There are two problems with this “simple thesis,” as Burry called it.
The first is that the returns that proponents of indexing refer to occurred when the S&P had a very high earnings yield. Today, the S&P’s earnings yield is towards the bottom decile of its history.
Without significant earnings growth from here, history tells us that the S&P doesn’t have a ton of upside at these yields. Market timing matters if the odds are stacked against you.
The next problem relates to the behavior of individual market participants. Stock yields don’t work like bonds. There isn’t a consistent, predictable annual return stream. The long-term return premium afforded to you by investing in stocks comes with the caveat that you’ll have to deal with periods of significant volatility and underperformance.
Many investors know this when they put their money into index funds, however, it’s easier to assume you’ll be able to weather the volatility during a bull market, but when a bear market hits and everyone in the financial press is telling you that the world is ending, do most investors actually stick it out?
This is the buy/sell cycle for many individual investors:
Investors in NASDAQ 100 index funds had to weather drawdowns of around 80% during the dot-com crash. Individual investors tend to sell their holdings near the bottom during periods like this.
Lack of Price Discovery
When massive amounts of funds are invested into indexes with no individual stock analysis, you get a situation where the lowest quality companies in the indexes are rewarded proportionately with the highest quality companies.

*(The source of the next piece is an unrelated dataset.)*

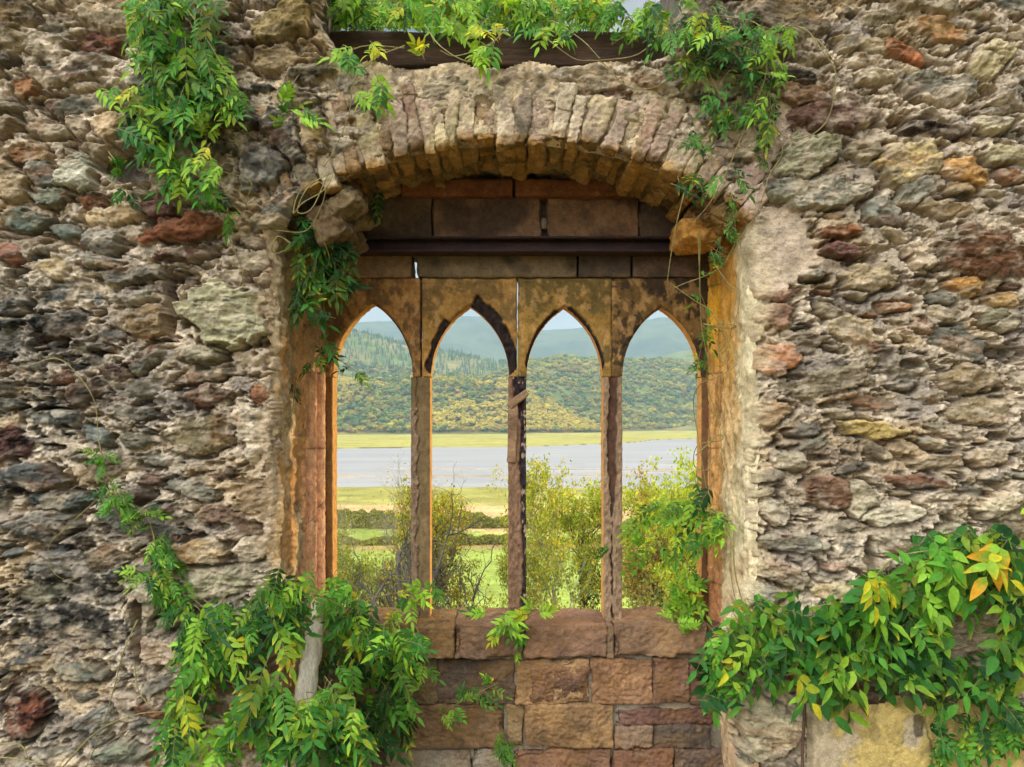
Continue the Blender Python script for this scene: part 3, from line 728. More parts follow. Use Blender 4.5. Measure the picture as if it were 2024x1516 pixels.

JPMorgan came out in June 2019 with the estimate that roughly 60% of the market is made up of passive strategies: ETFs, mutual funds, and the like. Another 20% is made up of quantitative strategies, which focus more on technicals and market structure as opposed to security analysis.
That leaves us with the last 20%, which is presumably ruled by active investors.
Among this small slice of the market left for active managers, a large portion of them are momentum/growth investors, overweighting in the best-performing stocks, and then there are the closet indexers. This doesn’t leave a whole lot of room for fundamentals-driven price discovery, especially at the small-cap level.
In Burry’s eyes, there isn’t enough money pursuing value within the micro and small-cap world, which he thinks has been “orphaned” by the market, evidenced by its underperformance coinciding with the rise of passive investing.
Final Thoughts
Index ETFs and mutual funds certainly have their place in the market, but betting on a “free lunch” in the form of a historical average return in lieu of a sound investing strategy can leave you with huge drawdowns in your account if Burry’s thesis proves correct. We simply don’t have enough data on passive investing’s effects on the market.
The issue with passive investing isn’t with the products, but the fact that it’s sold as a superior alternative to supposedly “outdated” active investment strategies that are based on the fundamental analysis of individual companies.